The presidential candidate is adamant that she will withdraw France from Nato’s integrated military command, albeit not the treaty, nor the collective security inherent in article five. Macron also has a jaundiced view of Nato, labelling it ‘brain dead’. Le Pen insists her policy would restore France’s status quo from 1966 to 2009 following De Gaulle’s withdrawal. Playing to the Gaullist gallery, she refuses to place French armed forces under anything but French national sovereignty.

Until the Ukraine war she believed France should ‘re-anchor Russia to Europe.’ Macron, who has repeatedly tried to engineer a rapprochement with Putin, also shared this policy. It shouldn’t be overlooked that a Franco-Russian axis dates from their 1892 defence treaty, while also being a cardinal feature of the General’s foreign policy. Le Pen’s motive derives from age-old German rivalry, as well as from guarding against Russia reaching an alliance with China. She’s adamant that, once the Ukraine war concludes with a peace treaty, she will call for a ‘strategic rapprochement between Nato and Russia.’ Whoever wins, eventually France will be a first mover towards Moscow.

Two other foreign policy issues that depart substantially from Macron’s were outlined at Le Pen’s press conference on 13 April: Germany and the EU. The first is a sceptical view of Germany and its relationship with France, which evokes De Gaulle’s ambivalence and view that Berlin could only be a close partner if she remained subservient to Paris.

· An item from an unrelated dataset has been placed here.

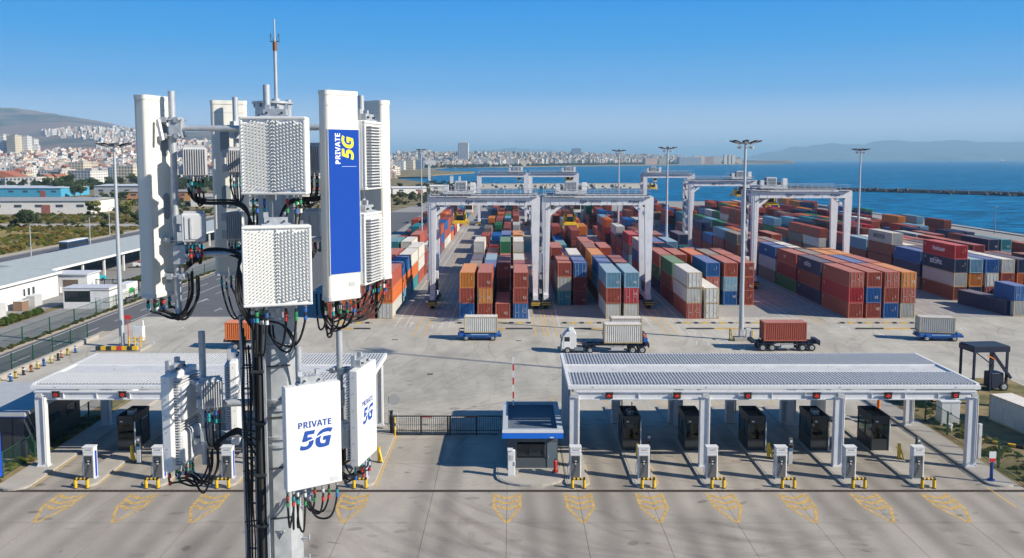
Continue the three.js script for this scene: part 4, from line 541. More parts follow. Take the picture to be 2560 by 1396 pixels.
const LG = { m: logo('✶MAERSK', '#3f4650'), f: logo('Foxisuan', '#f0ecec', 'italic bold'), e: logo('ESCOPOL', '#d8e0ea', 'bold', 1), t: logo('CTIOMAS', '#cdd6e2'), k: logo('KLOSCER', '#d5dfeb', 'bold', 1), h: logo('HUCO', '#e6d8d0'), c: logo('CSVTEZ', '#d9e2ee'), w: logo('▚▚', '#e8e8e8'), g: logo('♞', '#dfeadf'), s: logo('MSC', '#e4dccb') };
const marks = textTex(128, 128, (x, w, h) => { x.clearRect(0, 0, w, h); x.fillStyle = '#e6e2da'; for (let i = 0; i < 4; i++) x.fillRect(30, 20 + i * 18, 22 + (i * 37) % 40, 5); x.fillRect(100, 10, 7, 90); });
const yMark = textTex(128, 128, (x, w, h) => { x.clearRect(0, 0, w, h); x.fillStyle = '#e0b44a'; x.fillRect(24, 84, 18, 26); x.fillStyle = '#e9e0d8'; for (let i = 0; i < 5; i++) x.fillRect(92, 6 + i * 17, 7, 12); });
const ordinal = ['front', 'second', 'third', 'fourth', 'fifth', 'sixth', 'seventh', 'eighth', 'ninth', 'tenth', 'eleventh', 'twelfth', 'thirteenth', 'fourteenth'];
const tierName = (t, n) => n === 1 ? 'alone' : t === n - 1 ? 'topmost' : t === 0 ? 'bottom' : n === 3 ? 'middle' : t === 1 ? 'second up' : 'third up';
const colName = (i, n) => i === 0 ? 'leftmost' : i === n - 1 ? 'rightmost' : ['', 'second', 'third', 'fourth', 'fifth'][i];
const palette = ['rust', 'rust', 'rust', 'rust', 'brown', 'brown', 'maroon', 'maroon', 'orange', 'ochre', 'blue', 'blue', 'navy', 'navy', 'grey', 'white', 'green', 'teal', 'sky', 'taupe', 'red', 'rust', 'brown'];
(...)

That subservience has evaporated. Yet few French politicians dare speak of it, for fear of undermining the sacrosanct Franco-German axis at the heart of the EU.

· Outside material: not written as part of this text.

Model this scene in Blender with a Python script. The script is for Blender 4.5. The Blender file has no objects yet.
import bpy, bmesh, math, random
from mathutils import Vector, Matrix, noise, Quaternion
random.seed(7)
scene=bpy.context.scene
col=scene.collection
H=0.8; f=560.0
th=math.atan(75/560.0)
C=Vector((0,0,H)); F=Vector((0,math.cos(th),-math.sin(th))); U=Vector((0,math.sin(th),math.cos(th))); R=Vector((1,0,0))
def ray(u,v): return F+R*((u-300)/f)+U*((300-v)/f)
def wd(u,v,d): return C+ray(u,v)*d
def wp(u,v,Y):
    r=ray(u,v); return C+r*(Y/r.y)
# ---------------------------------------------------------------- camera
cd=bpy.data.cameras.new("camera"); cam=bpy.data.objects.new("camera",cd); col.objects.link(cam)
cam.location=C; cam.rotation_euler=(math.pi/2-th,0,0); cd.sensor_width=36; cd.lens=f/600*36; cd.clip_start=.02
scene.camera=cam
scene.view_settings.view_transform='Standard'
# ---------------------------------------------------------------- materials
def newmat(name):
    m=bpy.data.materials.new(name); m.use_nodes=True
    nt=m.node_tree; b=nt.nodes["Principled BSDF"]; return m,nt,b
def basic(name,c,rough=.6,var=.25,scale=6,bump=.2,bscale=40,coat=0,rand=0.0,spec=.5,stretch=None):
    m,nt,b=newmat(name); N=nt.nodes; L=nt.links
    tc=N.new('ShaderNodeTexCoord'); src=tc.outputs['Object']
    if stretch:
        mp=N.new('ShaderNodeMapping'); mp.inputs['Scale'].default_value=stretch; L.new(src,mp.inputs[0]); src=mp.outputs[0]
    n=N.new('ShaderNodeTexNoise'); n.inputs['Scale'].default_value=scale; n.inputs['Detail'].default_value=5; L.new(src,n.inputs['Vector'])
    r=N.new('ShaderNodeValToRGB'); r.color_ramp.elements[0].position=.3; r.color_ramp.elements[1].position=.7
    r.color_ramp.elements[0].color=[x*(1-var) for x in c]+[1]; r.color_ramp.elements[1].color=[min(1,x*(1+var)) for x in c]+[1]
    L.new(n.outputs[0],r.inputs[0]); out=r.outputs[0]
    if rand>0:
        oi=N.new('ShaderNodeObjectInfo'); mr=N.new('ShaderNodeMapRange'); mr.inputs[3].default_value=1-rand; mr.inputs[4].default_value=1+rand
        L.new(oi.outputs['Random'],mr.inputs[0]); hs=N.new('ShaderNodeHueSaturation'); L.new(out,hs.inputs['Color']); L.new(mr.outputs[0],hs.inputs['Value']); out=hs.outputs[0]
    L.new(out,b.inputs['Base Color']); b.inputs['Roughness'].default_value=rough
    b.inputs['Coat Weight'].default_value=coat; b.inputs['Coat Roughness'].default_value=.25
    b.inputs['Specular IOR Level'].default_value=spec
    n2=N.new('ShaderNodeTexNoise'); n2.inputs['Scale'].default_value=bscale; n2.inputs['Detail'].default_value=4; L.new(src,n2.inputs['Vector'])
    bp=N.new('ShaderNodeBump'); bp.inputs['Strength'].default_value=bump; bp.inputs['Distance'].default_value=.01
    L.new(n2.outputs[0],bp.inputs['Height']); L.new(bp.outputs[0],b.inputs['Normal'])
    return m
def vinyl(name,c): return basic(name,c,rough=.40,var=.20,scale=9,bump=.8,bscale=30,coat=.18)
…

While declaring she has no ‘hostility’ towards ‘the German people’, Le Pen has highlighted their ‘divergent interests’. Reiterating her trenchant criticism of not only Merkel’s energy and migratory policies, but also her ‘discreet and cunning hegemony over Europe’, she claims such policies have been detrimental to Europe and, by inference, France.

Conscious of the two countries’ economic interdependence – but also their different political traditions – she intends to conduct Franco-German relations with greater regard for French interests, in contrast to Macron’s diplomacy. For instance, Germany would be prevented from undermining France’s civil nuclear industry. On defence, Le Pen insists France and Germany have ‘irreconcilable strategic differences’ and consequently ‘we will stop all [defence] cooperation with Berlin’.

She is also adamant France will cease supporting Germany’s goal of a permanent UN security council seat. Macron, in contrast, has doubled down on the Franco-German partnership. Even if Le Pen loses, she has called out France’s subservience to Germany. There will be no returning the genie to the bottle.

Her policy towards the EU is equally caustic, and all the more so for her having renounced ‘Frexit’. She understands that, while France has one of the highest rates of Euroscepticism, its citizens don’t want to leave the EU or the Euro. Le Pen, who had campaigned for Frexit in 2012 and 2017, claims she wants to ‘save Europe’ by converting the EU into a ‘European Alliance of nations’ (conjuring up De Gaulle’s popular notion of a Europe des patries). Brussels and financial markets are fearful her programme runs contrary to the various treaty obligations and agreements France is signed up to. It would mean France being in ‘frontal opposition to Europe’, said one investment banker, which could prove a nightmare for Brussels where there is no treaty clause to eject a member state that doesn’t wish to leave.

Le Pen says she will cut France’s €9 billion (£7.5 billion) net contribution to the EU budget by €5 billion (£4.2 billion) per year. She has raised a sensitive issue that gets little French media coverage: France becoming the second largest EU net contributor since Brexit. Even if Macron wins a wafer thin parliamentary majority, he could be ambushed by opportunistic parliamentary deals on France’s EU contributions between the right and the radical left, which the National Assembly votes on annually.

The day before Le Pen’s conference, Macron grandiloquently claimed the 24 April vote was a ‘referendum on Europe’, because her election would lead to Frexit by stealth. A risky bet given French Euroscepticism. With no less temerity in the context of Ukraine, Macron insisted that ‘Europe is what protects us from crises and war’.

If the polls are correct, Le Pen won’t get to implement her foreign and defence agenda as president. But this won’t be the end of the matter. She has brought fundamental issues into the open that are shared by her rivals. Macron’s authority could be hampered if he limps across the presidential line. After Sunday, all eyes will be on the legislatives. Already the nationalist radical right is regrouping to increase its parliamentary presence. Mélenchon’s radical left is in talks with the Communists and Socialists, and will be kingmaker in seat selection.

A slim Macron win may be compounded by a feeble parliamentary majority. His ability to carry on his liberal internationalist foreign and defence agenda may be severely constrained, while some of Le Pen’s Gaullist priorities may win by stealth.